EXERCISE REQUIREMENTS: Check every line below for the word "Blender" and copy each one that has it.

GIVEN DATA:
● ● ● ●

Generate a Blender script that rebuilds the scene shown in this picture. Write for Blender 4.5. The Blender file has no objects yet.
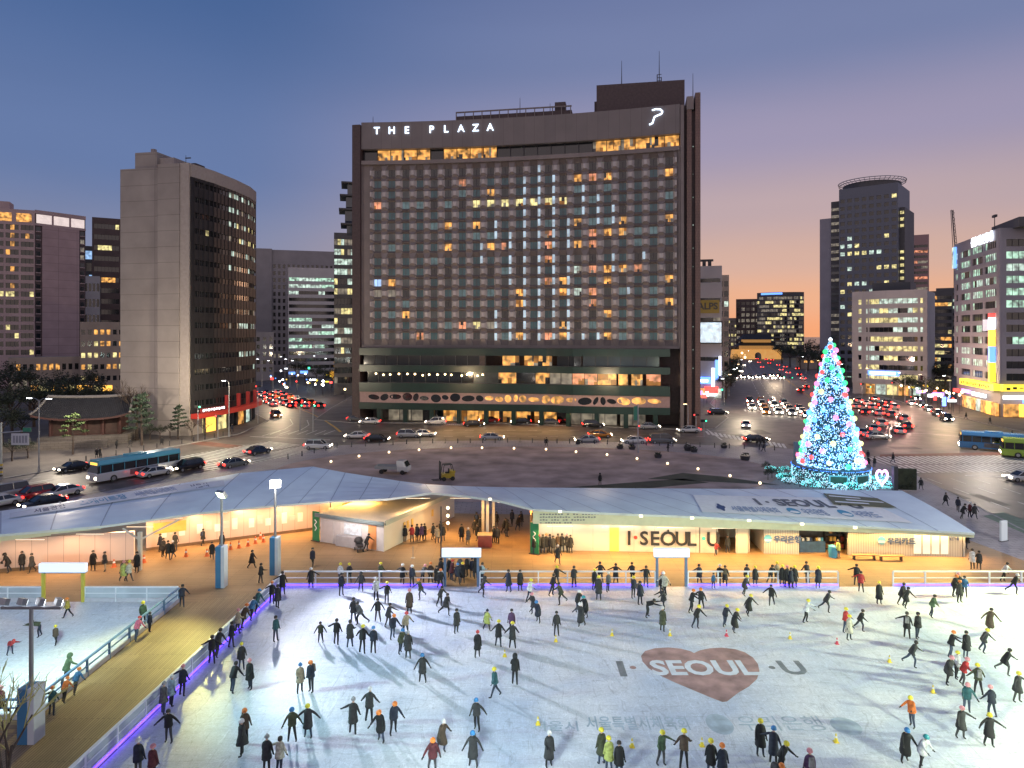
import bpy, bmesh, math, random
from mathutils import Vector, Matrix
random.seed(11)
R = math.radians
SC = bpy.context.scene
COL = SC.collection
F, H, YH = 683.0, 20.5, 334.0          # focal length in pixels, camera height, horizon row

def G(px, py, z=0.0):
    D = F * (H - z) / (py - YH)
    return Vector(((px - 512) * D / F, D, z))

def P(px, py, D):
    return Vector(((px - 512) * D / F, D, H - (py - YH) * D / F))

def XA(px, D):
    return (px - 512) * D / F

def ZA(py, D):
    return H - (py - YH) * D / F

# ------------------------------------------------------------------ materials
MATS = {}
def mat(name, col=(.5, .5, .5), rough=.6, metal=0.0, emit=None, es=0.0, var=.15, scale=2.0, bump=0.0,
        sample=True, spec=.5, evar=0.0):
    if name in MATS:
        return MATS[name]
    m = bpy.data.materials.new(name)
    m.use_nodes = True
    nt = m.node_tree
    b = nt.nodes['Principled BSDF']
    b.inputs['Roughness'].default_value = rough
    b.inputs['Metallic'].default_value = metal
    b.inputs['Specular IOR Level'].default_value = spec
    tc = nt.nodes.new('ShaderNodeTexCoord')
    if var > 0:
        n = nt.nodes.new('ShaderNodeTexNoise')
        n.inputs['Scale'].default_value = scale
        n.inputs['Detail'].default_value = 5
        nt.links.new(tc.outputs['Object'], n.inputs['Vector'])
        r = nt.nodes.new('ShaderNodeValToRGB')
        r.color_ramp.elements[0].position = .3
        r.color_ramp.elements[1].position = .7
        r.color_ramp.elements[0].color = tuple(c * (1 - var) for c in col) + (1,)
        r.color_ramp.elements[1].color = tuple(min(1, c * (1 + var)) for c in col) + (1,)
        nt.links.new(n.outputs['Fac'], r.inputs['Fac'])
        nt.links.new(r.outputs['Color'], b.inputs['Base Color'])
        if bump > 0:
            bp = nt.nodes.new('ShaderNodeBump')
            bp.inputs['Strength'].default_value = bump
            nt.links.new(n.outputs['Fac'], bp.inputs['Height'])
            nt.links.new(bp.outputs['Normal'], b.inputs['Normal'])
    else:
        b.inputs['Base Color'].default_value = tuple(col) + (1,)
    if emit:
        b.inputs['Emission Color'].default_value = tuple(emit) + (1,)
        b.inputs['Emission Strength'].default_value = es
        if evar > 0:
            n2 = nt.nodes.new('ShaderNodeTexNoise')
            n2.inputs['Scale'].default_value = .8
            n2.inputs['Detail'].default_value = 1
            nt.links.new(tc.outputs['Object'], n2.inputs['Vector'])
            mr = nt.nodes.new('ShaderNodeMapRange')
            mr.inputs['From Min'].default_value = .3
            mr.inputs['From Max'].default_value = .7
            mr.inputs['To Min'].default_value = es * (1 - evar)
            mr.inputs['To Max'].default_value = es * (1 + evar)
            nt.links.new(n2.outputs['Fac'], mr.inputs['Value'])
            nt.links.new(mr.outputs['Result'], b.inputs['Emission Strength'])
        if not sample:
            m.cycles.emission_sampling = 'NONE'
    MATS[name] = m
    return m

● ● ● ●

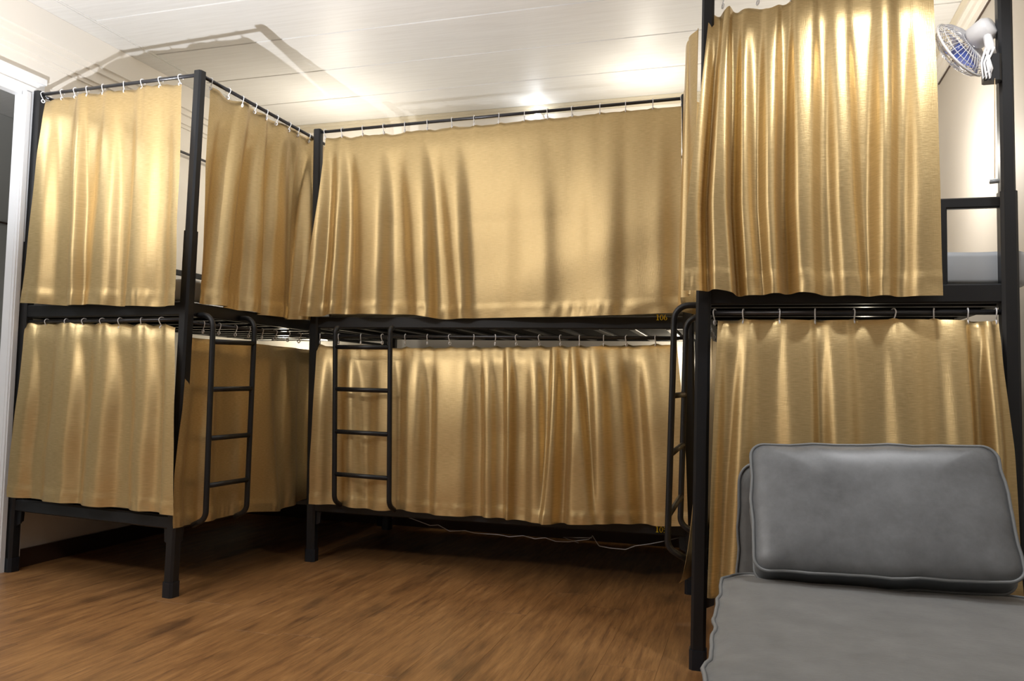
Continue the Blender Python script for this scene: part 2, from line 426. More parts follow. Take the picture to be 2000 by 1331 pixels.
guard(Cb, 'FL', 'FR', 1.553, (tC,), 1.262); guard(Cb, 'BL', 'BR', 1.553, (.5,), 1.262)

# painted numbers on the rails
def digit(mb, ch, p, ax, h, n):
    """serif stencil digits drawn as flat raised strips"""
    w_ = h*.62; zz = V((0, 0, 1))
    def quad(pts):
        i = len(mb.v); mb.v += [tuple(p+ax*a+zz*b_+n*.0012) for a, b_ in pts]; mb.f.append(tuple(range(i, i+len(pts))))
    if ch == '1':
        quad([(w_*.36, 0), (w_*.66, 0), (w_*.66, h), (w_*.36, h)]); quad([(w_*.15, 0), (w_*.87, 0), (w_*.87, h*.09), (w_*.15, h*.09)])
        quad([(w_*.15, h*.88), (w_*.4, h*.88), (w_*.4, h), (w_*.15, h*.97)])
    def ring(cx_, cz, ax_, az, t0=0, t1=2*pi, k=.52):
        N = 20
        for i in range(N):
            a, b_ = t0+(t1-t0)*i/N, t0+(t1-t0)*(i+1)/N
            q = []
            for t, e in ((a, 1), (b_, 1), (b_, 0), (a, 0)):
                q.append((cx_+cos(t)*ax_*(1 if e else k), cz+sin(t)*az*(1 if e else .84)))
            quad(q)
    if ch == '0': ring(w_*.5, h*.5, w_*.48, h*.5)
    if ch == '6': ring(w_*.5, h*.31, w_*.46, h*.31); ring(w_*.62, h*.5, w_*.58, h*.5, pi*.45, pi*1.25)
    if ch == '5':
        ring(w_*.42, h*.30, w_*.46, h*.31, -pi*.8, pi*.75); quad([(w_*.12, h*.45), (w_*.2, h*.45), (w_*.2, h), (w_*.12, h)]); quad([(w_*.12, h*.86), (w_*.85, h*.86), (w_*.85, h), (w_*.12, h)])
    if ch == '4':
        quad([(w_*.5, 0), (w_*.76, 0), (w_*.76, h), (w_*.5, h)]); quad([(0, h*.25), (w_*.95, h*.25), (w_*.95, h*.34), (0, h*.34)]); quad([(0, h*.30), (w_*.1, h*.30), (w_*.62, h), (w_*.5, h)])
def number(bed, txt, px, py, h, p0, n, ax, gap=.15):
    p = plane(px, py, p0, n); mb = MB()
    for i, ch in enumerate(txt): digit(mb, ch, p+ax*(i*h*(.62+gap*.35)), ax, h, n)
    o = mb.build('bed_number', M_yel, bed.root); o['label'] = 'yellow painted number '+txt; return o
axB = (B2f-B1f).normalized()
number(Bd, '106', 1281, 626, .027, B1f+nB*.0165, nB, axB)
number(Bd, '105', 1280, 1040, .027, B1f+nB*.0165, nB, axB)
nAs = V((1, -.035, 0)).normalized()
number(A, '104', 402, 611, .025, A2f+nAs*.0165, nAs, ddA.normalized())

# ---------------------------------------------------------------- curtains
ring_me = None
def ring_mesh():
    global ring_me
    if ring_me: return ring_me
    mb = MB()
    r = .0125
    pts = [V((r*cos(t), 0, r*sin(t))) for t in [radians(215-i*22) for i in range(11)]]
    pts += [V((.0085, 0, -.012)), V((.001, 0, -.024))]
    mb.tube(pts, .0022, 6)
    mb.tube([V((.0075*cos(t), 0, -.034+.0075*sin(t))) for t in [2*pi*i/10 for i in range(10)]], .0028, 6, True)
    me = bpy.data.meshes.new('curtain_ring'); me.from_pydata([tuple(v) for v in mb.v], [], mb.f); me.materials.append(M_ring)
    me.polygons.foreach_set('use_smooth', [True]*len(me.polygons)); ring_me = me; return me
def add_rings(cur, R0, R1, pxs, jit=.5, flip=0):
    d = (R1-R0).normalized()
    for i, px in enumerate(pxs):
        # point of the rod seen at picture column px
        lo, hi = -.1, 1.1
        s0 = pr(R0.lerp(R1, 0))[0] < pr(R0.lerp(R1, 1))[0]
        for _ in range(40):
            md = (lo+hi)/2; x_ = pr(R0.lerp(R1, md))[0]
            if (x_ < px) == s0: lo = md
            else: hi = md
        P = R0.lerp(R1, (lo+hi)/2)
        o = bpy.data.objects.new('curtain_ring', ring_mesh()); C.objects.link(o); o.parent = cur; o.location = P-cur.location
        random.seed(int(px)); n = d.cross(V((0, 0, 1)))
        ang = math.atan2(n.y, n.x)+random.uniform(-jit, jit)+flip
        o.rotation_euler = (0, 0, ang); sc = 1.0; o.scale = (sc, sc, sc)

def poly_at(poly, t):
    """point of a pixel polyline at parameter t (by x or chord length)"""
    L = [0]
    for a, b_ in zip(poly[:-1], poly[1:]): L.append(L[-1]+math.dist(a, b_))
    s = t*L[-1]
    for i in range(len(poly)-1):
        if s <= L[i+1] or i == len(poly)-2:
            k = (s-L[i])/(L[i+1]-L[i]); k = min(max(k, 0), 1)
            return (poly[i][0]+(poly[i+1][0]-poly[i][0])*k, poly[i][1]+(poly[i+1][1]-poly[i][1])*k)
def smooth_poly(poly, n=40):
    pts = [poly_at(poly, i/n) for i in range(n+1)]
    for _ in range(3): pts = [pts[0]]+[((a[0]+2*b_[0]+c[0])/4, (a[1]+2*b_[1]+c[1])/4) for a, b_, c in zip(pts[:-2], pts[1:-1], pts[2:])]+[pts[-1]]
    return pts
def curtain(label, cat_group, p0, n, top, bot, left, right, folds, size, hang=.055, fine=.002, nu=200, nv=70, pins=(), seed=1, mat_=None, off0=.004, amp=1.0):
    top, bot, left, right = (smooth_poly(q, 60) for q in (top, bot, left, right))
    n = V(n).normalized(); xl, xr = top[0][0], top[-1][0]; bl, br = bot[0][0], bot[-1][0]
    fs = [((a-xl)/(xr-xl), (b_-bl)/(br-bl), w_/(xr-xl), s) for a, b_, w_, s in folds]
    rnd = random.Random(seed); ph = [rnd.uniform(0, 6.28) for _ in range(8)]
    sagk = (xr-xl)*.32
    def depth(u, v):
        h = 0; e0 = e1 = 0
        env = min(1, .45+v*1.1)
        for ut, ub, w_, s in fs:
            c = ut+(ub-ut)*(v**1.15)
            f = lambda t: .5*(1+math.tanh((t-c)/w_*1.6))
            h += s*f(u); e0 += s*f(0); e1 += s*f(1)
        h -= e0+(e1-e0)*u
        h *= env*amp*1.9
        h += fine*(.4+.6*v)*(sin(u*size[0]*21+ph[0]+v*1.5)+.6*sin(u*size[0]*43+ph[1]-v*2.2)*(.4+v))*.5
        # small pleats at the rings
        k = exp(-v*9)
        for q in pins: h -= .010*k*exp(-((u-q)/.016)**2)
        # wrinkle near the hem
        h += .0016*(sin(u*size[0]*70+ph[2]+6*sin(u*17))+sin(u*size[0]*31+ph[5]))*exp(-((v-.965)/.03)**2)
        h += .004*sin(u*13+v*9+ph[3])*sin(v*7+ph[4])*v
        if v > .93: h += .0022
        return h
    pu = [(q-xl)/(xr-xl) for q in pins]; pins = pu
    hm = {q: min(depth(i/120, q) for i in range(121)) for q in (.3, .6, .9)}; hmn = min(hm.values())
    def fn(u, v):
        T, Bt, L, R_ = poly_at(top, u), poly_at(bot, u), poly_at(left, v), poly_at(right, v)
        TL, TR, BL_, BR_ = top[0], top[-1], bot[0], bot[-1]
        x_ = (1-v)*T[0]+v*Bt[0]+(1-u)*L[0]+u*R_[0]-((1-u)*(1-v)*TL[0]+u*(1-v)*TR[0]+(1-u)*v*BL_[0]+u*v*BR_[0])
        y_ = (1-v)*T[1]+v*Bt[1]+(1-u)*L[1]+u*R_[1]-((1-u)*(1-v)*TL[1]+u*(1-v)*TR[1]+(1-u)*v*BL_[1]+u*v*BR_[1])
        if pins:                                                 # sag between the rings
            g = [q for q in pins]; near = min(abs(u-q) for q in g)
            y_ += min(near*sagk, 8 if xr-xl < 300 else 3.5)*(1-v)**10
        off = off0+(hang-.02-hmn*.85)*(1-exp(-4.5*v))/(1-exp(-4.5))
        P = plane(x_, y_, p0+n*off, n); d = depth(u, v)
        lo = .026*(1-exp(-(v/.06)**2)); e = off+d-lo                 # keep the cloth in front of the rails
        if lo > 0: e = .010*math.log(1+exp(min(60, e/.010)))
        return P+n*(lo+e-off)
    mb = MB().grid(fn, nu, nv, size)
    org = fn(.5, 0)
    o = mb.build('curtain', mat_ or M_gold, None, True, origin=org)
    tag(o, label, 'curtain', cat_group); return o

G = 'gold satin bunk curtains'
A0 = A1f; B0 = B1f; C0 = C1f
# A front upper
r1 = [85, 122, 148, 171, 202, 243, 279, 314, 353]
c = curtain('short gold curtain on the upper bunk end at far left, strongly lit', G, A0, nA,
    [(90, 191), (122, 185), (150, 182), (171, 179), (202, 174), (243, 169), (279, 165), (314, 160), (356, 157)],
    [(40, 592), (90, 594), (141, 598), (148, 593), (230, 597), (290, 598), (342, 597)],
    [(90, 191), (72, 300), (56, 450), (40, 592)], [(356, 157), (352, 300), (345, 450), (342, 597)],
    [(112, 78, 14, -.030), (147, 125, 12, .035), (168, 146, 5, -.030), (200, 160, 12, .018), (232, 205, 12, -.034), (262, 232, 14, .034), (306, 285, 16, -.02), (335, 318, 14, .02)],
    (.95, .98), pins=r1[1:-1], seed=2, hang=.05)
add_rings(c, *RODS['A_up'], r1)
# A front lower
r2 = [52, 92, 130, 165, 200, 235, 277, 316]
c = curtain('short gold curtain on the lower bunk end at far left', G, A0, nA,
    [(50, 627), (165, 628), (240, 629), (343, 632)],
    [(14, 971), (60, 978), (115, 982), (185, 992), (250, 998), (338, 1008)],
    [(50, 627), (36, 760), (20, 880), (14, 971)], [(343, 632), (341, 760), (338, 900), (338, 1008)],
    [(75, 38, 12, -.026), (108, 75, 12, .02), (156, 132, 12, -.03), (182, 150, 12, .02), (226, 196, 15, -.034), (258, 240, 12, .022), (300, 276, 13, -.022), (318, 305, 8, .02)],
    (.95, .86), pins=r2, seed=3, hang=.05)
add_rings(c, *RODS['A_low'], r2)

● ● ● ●

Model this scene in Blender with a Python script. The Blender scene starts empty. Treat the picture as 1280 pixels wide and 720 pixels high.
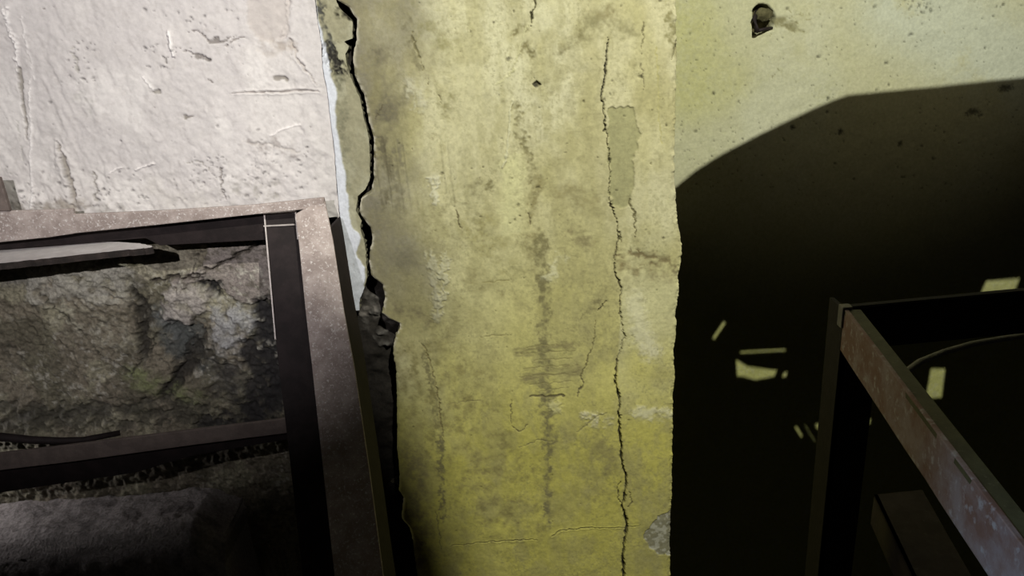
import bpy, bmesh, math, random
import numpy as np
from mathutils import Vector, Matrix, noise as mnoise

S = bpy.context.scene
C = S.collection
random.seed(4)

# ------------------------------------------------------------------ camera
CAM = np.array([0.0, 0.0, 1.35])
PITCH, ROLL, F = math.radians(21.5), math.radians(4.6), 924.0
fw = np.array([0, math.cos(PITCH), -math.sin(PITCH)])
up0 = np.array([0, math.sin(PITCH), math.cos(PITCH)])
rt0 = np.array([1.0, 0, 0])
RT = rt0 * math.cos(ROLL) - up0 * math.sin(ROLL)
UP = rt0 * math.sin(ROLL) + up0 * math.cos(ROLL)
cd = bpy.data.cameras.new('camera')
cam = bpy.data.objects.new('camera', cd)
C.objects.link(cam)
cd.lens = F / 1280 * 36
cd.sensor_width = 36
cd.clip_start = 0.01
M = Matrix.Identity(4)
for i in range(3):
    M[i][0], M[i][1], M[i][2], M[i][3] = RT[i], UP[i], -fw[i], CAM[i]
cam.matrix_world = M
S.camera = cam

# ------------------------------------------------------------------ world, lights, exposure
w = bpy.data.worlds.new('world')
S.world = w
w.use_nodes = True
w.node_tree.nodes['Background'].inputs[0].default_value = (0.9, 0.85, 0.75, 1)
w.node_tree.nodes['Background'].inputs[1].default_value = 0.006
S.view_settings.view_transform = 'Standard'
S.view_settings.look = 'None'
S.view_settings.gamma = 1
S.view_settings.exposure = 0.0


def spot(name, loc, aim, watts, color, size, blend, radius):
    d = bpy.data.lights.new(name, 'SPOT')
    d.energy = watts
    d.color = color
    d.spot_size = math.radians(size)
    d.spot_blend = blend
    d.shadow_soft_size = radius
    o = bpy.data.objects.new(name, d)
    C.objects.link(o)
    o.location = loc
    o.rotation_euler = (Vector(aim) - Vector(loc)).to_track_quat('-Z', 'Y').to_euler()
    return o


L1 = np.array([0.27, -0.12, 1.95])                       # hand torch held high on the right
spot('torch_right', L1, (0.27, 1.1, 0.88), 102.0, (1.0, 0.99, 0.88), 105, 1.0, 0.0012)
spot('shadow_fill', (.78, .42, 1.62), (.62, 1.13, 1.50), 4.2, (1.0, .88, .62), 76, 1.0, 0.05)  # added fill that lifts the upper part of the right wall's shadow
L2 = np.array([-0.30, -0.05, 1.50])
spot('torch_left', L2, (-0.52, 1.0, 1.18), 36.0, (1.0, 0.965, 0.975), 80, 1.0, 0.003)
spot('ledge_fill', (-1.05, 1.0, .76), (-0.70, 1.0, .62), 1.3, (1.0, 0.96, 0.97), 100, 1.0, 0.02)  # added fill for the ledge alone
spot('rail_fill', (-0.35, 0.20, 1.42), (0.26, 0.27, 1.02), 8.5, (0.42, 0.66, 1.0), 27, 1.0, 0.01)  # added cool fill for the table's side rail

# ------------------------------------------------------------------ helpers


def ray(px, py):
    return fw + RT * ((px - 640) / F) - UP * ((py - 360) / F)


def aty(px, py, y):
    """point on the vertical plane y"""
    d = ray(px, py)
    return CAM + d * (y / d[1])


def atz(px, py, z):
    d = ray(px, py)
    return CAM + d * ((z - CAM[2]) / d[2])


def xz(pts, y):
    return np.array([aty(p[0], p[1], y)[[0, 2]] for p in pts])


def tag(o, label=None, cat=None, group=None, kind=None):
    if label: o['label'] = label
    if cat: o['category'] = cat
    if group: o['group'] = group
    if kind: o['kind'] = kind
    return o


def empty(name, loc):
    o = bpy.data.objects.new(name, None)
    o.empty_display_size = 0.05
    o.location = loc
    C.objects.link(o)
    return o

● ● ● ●

WRITTEN RESPONSE:
Generate a Blender script that rebuilds the scene shown in this picture. Write for Blender 4.5. The Blender file has no objects yet.
Continue the Blender Python script for this scene: part 2, from line 426. More parts follow. Take the picture to be 2000 by 1331 pixels.
Model this scene in Blender with a Python script. The Blender scene starts empty. Treat the picture as 1280 pixels wide and 720 pixels high.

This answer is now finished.